→ Records provided:

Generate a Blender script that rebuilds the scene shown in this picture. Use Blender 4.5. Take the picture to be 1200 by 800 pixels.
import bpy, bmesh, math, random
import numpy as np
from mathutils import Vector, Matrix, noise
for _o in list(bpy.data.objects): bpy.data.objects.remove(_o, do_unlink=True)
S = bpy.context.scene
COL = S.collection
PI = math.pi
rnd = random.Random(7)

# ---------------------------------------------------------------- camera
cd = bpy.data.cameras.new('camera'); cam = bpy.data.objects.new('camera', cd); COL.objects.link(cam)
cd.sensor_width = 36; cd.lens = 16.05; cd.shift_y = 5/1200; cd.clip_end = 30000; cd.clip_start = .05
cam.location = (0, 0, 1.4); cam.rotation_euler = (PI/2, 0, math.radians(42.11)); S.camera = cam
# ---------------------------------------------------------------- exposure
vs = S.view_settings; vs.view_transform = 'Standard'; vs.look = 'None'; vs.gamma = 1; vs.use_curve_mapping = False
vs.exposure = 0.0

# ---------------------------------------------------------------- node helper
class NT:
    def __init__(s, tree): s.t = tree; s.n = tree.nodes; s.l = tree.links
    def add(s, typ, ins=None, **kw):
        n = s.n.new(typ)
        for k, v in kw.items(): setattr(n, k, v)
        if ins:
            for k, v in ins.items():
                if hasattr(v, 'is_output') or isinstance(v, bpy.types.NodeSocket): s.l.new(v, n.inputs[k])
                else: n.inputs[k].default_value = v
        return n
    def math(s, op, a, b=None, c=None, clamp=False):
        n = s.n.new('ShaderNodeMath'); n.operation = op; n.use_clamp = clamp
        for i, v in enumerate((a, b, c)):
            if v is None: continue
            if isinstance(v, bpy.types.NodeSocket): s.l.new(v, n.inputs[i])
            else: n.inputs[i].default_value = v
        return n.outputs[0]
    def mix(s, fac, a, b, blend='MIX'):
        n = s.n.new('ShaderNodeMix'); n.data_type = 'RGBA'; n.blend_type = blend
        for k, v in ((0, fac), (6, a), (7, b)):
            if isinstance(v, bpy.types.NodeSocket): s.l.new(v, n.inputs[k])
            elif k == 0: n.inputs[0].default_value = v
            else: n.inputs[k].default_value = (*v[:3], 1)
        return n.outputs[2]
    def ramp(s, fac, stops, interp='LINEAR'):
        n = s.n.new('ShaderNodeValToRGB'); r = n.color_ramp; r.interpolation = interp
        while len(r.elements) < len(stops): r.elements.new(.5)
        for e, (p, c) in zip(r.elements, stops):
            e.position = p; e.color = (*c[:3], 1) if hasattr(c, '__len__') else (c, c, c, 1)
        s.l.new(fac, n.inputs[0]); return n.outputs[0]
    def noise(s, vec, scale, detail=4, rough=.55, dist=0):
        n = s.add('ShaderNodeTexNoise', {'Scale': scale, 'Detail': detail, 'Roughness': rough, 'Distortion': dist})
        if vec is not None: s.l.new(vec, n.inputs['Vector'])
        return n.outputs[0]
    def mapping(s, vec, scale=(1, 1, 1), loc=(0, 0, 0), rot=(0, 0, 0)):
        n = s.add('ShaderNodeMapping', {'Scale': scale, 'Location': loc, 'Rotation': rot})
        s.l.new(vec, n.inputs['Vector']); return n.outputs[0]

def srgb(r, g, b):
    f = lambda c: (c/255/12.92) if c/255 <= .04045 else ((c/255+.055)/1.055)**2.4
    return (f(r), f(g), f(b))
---
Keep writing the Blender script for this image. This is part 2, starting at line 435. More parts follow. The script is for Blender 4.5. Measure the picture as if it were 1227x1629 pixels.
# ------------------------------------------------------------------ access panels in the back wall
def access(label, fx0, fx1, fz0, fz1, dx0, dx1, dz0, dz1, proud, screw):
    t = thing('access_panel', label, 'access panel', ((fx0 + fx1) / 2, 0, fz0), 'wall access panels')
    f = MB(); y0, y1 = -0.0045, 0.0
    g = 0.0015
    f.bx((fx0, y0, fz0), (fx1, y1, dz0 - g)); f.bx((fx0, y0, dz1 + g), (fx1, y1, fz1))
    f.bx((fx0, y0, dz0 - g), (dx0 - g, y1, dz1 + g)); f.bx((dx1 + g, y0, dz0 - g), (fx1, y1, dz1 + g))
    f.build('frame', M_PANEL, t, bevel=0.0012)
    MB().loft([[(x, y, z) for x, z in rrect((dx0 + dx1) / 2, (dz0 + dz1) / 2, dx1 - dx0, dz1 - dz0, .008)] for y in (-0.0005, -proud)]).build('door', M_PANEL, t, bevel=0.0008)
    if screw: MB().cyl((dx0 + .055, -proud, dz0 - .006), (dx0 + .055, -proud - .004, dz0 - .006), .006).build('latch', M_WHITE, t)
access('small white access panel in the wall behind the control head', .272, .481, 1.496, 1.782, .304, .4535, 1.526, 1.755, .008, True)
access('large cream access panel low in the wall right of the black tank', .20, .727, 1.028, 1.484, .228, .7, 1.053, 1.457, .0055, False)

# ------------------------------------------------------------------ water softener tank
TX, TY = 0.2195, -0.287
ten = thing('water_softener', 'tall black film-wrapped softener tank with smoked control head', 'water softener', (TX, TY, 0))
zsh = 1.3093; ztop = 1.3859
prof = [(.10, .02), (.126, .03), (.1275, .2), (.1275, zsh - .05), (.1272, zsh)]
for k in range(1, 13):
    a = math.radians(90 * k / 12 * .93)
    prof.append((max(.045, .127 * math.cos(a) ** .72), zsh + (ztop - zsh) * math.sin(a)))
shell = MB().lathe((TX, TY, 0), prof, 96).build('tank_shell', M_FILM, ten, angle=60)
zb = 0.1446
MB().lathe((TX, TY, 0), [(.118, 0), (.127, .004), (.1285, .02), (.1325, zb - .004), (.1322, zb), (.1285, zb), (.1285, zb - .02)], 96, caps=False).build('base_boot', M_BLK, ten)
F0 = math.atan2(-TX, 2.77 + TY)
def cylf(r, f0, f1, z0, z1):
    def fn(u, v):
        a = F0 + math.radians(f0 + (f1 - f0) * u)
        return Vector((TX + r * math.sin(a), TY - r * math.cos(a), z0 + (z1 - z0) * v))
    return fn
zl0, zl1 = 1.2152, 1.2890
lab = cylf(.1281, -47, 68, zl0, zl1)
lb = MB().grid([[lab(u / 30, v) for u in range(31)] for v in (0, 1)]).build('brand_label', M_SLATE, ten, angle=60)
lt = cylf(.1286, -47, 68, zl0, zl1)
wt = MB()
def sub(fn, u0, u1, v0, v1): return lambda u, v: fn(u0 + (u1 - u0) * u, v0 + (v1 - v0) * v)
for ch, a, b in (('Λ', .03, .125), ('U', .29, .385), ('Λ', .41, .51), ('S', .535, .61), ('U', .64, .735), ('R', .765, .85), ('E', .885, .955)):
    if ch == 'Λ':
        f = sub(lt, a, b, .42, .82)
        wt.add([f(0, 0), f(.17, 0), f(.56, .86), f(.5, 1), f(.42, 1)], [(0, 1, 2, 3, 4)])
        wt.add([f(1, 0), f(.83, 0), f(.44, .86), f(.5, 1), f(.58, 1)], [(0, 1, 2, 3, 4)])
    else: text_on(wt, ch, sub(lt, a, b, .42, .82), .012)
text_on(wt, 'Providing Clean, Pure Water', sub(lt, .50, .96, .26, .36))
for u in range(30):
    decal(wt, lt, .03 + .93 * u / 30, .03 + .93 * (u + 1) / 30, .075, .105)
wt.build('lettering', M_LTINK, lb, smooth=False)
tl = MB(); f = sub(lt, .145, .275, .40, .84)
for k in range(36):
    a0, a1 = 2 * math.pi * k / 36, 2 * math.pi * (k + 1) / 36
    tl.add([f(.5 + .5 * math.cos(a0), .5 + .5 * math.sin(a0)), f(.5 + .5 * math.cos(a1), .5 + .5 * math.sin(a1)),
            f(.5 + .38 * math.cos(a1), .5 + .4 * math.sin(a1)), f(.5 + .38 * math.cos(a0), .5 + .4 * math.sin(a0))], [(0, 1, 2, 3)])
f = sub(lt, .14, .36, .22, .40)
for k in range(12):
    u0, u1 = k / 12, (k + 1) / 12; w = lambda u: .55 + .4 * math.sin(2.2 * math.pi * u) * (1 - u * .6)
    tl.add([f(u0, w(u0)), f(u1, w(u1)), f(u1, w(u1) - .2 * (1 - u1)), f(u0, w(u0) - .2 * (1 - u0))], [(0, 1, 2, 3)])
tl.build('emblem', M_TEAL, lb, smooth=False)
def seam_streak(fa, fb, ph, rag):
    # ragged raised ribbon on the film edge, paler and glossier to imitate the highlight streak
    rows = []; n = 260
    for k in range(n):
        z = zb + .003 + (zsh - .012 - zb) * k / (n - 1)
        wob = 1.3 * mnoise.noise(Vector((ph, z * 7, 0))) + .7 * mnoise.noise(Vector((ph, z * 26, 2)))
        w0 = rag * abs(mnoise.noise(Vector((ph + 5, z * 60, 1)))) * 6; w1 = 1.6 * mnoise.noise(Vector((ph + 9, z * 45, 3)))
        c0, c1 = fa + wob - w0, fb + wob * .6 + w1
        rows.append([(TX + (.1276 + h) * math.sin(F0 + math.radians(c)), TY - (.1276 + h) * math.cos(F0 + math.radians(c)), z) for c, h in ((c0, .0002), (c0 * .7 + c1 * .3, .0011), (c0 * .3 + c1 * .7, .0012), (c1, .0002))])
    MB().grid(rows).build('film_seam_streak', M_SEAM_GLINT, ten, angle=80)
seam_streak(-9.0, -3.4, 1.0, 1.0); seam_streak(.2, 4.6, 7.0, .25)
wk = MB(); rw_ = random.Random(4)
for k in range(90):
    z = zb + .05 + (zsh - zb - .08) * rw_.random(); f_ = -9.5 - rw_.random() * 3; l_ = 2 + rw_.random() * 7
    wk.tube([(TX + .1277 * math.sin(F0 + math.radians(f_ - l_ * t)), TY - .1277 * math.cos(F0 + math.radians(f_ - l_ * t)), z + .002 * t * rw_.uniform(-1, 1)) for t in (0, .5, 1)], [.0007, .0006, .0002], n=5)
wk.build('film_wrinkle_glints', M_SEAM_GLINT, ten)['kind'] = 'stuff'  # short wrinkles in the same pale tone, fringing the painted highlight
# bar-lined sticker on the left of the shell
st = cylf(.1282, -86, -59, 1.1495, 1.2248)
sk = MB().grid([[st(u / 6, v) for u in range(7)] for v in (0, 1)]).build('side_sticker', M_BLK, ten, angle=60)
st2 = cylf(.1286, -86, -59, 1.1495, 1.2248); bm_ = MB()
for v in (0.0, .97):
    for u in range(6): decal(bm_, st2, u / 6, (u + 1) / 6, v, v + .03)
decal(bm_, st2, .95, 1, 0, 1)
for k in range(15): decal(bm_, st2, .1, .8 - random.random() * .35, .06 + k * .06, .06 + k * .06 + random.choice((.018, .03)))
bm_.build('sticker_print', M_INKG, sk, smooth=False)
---
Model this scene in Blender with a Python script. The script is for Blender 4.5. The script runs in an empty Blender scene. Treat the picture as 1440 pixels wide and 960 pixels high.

→ Exercise instructions:
Select, from the listing, all lines that include the word "this".

→ Correct answer:
Generate a Blender script that rebuilds the scene shown in this picture. Use Blender 4.5. Take the picture to be 1200 by 800 pixels.
Keep writing the Blender script for this image. This is part 2, starting at line 435. More parts follow. The script is for Blender 4.5. Measure the picture as if it were 1227x1629 pixels.
Model this scene in Blender with a Python script. The script is for Blender 4.5. The script runs in an empty Blender scene. Treat the picture as 1440 pixels wide and 960 pixels high.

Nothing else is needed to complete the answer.